▸ **Source data**:
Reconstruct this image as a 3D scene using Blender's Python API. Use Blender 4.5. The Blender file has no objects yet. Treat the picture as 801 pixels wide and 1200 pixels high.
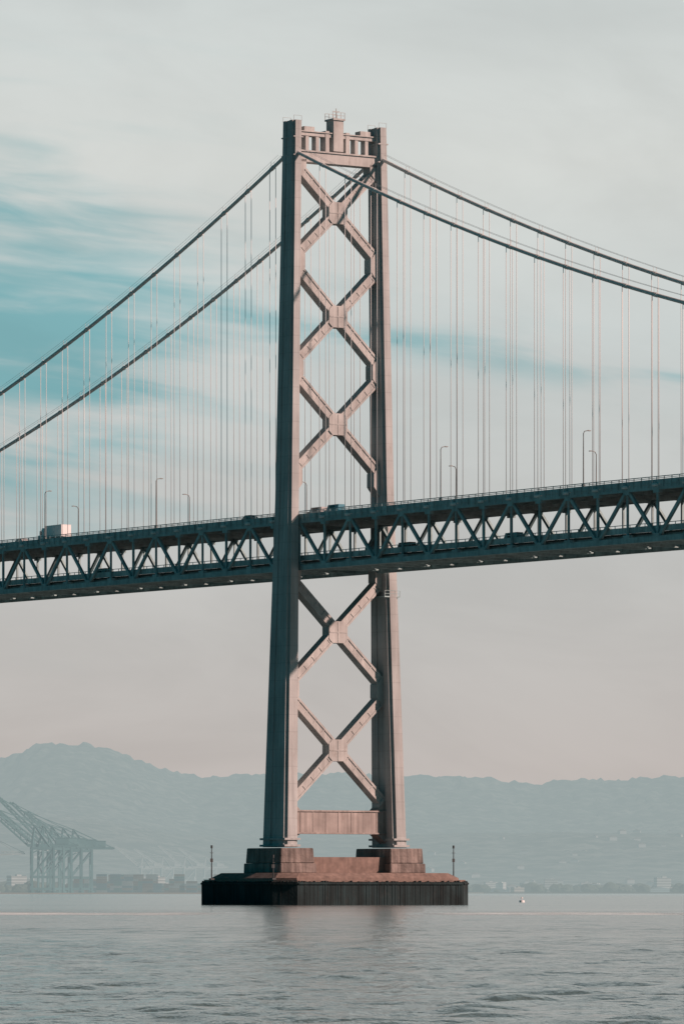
import bpy, bmesh, math, random
import numpy as np
from mathutils import Vector, noise, Matrix
random.seed(7)
scene=bpy.context.scene
F=6254.0; D=1060.0; CH=2.6
ANG=math.radians(33); C=math.cos(ANG); S=math.sin(ANG); OX=-1.4
SAZ=math.radians(106);SEL=math.radians(31)

# ------------------------------------------------------------ helpers
def beam(bm,p0,p1,w,h,up=(0,0,1)):
    p0=Vector(p0);p1=Vector(p1);d=(p1-p0).normalized();u=Vector(up)
    s=d.cross(u)
    if s.length<1e-4: s=d.cross(Vector((0,1,0)))
    s.normalize();u=s.cross(d).normalized()
    v=[]
    for p in (p0,p1):
        for a,b in ((-1,-1),(1,-1),(1,1),(-1,1)):
            v.append(bm.verts.new(p+s*(a*w/2)+u*(b*h/2)))
    for f in ((0,1,2,3),(7,6,5,4),(0,4,5,1),(1,5,6,2),(2,6,7,3),(3,7,4,0)):
        bm.faces.new([v[i] for i in f])
def box(bm,c,s):
    beam(bm,(c[0],c[1]-s[1]/2,c[2]),(c[0],c[1]+s[1]/2,c[2]),s[0],s[2])
def frustum(bm,c,z0,z1,w0,l0,w1,l1,ch=0):
    rings=[]
    for z,w,l in ((z0,w0,l0),(z1,w1,l1)):
        a=w/2;b=l/2
        if ch: pts=[(a-ch,-b),(a,-b+ch),(a,b-ch),(a-ch,b),(-a+ch,b),(-a,b-ch),(-a,-b+ch),(-a+ch,-b)]
        else: pts=[(a,-b),(a,b),(-a,b),(-a,-b)]
        rings.append([bm.verts.new((c[0]+x,c[1]+y,z)) for x,y in pts])
    loft(bm,rings)
def loft(bm,rings,cap=True):
    for r0,r1 in zip(rings,rings[1:]):
        n=len(r0)
        for i in range(n):
            bm.faces.new((r0[i],r0[(i+1)%n],r1[(i+1)%n],r1[i]))
    if cap:
        bm.faces.new(list(reversed(rings[0])));bm.faces.new(rings[-1])
def tube(bm,pts,r,n=8,r2=None):
    pts=[Vector(p) for p in pts];rings=[]
    for i,p in enumerate(pts):
        d=(pts[min(i+1,len(pts)-1)]-pts[max(i-1,0)]).normalized()
        a=d.cross(Vector((0,0,1)))
        if a.length<1e-3:a=d.cross(Vector((0,1,0)))
        a.normalize();b=a.cross(d)
        rr=r if r2 is None else r+(r2-r)*i/(len(pts)-1)
        rings.append([bm.verts.new(p+a*math.cos(2*math.pi*k/n)*rr+b*math.sin(2*math.pi*k/n)*rr) for k in range(n)])
    loft(bm,rings)
def prism(bm,poly,y0,y1):   # poly in x,z, extruded in y
    a=[bm.verts.new((x,y0,z)) for x,z in poly];b=[bm.verts.new((x,y1,z)) for x,z in poly]
    loft(bm,[a,b])
def mk(name,bm,mat,parent=None,smooth=False):
    bmesh.ops.recalc_face_normals(bm,faces=bm.faces)
    me=bpy.data.meshes.new(name);bm.to_mesh(me);bm.free()
    if smooth:
        for p in me.polygons:p.use_smooth=True
    o=bpy.data.objects.new(name,me);scene.collection.objects.link(o)
    if mat:me.materials.append(mat)
    if parent:o.parent=parent
    return o
def empty(name,loc,label,cat,rotz=0,group=None,parent=None):
    o=bpy.data.objects.new(name,None);scene.collection.objects.link(o)
    o.location=loc;o.rotation_euler=(0,0,rotz);o.empty_display_size=1
    o["label"]=label;o["category"]=cat
    if group:o["group"]=group
    return o
def tag(o,label,cat,group=None):
    o["label"]=label;o["category"]=cat
    if group:o["group"]=group
def copy_thing(src,loc,rotz=0,scale=1):
    n=src.copy();scene.collection.objects.link(n);n.location=loc;n.rotation_euler=(0,0,rotz);n.scale=(scale,)*3
    for c in src.children:
        k=c.copy();scene.collection.objects.link(k);k.parent=n
        for g in c.children:
            q=g.copy();scene.collection.objects.link(q);q.parent=k
    return n
def B2W(t,s,z=0):
    return Vector((OX+C*t-S*s,S*t+C*s,z))
def px2s(px,t):
    k=px-400.5
    return (F*(OX+C*t)-k*(D+S*t))/(F*S+k*C)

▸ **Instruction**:
From the listing, extract all text exactly as given and drop any picture.

▸ **Output for this exercise**:
Reconstruct this image as a 3D scene using Blender's Python API. Use Blender 4.5. The Blender file has no objects yet. Treat the picture as 801 pixels wide and 1200 pixels high.
import bpy, bmesh, math, random
import numpy as np
from mathutils import Vector, noise, Matrix
random.seed(7)
scene=bpy.context.scene
F=6254.0; D=1060.0; CH=2.6
ANG=math.radians(33); C=math.cos(ANG); S=math.sin(ANG); OX=-1.4
SAZ=math.radians(106);SEL=math.radians(31)

# ------------------------------------------------------------ helpers
def beam(bm,p0,p1,w,h,up=(0,0,1)):
    p0=Vector(p0);p1=Vector(p1);d=(p1-p0).normalized();u=Vector(up)
    s=d.cross(u)
    if s.length<1e-4: s=d.cross(Vector((0,1,0)))
    s.normalize();u=s.cross(d).normalized()
    v=[]
    for p in (p0,p1):
        for a,b in ((-1,-1),(1,-1),(1,1),(-1,1)):
            v.append(bm.verts.new(p+s*(a*w/2)+u*(b*h/2)))
    for f in ((0,1,2,3),(7,6,5,4),(0,4,5,1),(1,5,6,2),(2,6,7,3),(3,7,4,0)):
        bm.faces.new([v[i] for i in f])
def box(bm,c,s):
    beam(bm,(c[0],c[1]-s[1]/2,c[2]),(c[0],c[1]+s[1]/2,c[2]),s[0],s[2])
def frustum(bm,c,z0,z1,w0,l0,w1,l1,ch=0):
    rings=[]
    for z,w,l in ((z0,w0,l0),(z1,w1,l1)):
        a=w/2;b=l/2
        if ch: pts=[(a-ch,-b),(a,-b+ch),(a,b-ch),(a-ch,b),(-a+ch,b),(-a,b-ch),(-a,-b+ch),(-a+ch,-b)]
        else: pts=[(a,-b),(a,b),(-a,b),(-a,-b)]
        rings.append([bm.verts.new((c[0]+x,c[1]+y,z)) for x,y in pts])
    loft(bm,rings)
def loft(bm,rings,cap=True):
    for r0,r1 in zip(rings,rings[1:]):
        n=len(r0)
        for i in range(n):
            bm.faces.new((r0[i],r0[(i+1)%n],r1[(i+1)%n],r1[i]))
    if cap:
        bm.faces.new(list(reversed(rings[0])));bm.faces.new(rings[-1])
def tube(bm,pts,r,n=8,r2=None):
    pts=[Vector(p) for p in pts];rings=[]
    for i,p in enumerate(pts):
        d=(pts[min(i+1,len(pts)-1)]-pts[max(i-1,0)]).normalized()
        a=d.cross(Vector((0,0,1)))
        if a.length<1e-3:a=d.cross(Vector((0,1,0)))
        a.normalize();b=a.cross(d)
        rr=r if r2 is None else r+(r2-r)*i/(len(pts)-1)
        rings.append([bm.verts.new(p+a*math.cos(2*math.pi*k/n)*rr+b*math.sin(2*math.pi*k/n)*rr) for k in range(n)])
    loft(bm,rings)
def prism(bm,poly,y0,y1):   # poly in x,z, extruded in y
    a=[bm.verts.new((x,y0,z)) for x,z in poly];b=[bm.verts.new((x,y1,z)) for x,z in poly]
    loft(bm,[a,b])
def mk(name,bm,mat,parent=None,smooth=False):
    bmesh.ops.recalc_face_normals(bm,faces=bm.faces)
    me=bpy.data.meshes.new(name);bm.to_mesh(me);bm.free()
    if smooth:
        for p in me.polygons:p.use_smooth=True
    o=bpy.data.objects.new(name,me);scene.collection.objects.link(o)
    if mat:me.materials.append(mat)
    if parent:o.parent=parent
    return o
def empty(name,loc,label,cat,rotz=0,group=None,parent=None):
    o=bpy.data.objects.new(name,None);scene.collection.objects.link(o)
    o.location=loc;o.rotation_euler=(0,0,rotz);o.empty_display_size=1
    o["label"]=label;o["category"]=cat
    if group:o["group"]=group
    return o
def tag(o,label,cat,group=None):
    o["label"]=label;o["category"]=cat
    if group:o["group"]=group
def copy_thing(src,loc,rotz=0,scale=1):
    n=src.copy();scene.collection.objects.link(n);n.location=loc;n.rotation_euler=(0,0,rotz);n.scale=(scale,)*3
    for c in src.children:
        k=c.copy();scene.collection.objects.link(k);k.parent=n
        for g in c.children:
            q=g.copy();scene.collection.objects.link(q);q.parent=k
    return n
def B2W(t,s,z=0):
    return Vector((OX+C*t-S*s,S*t+C*s,z))
def px2s(px,t):
    k=px-400.5
    return (F*(OX+C*t)-k*(D+S*t))/(F*S+k*C)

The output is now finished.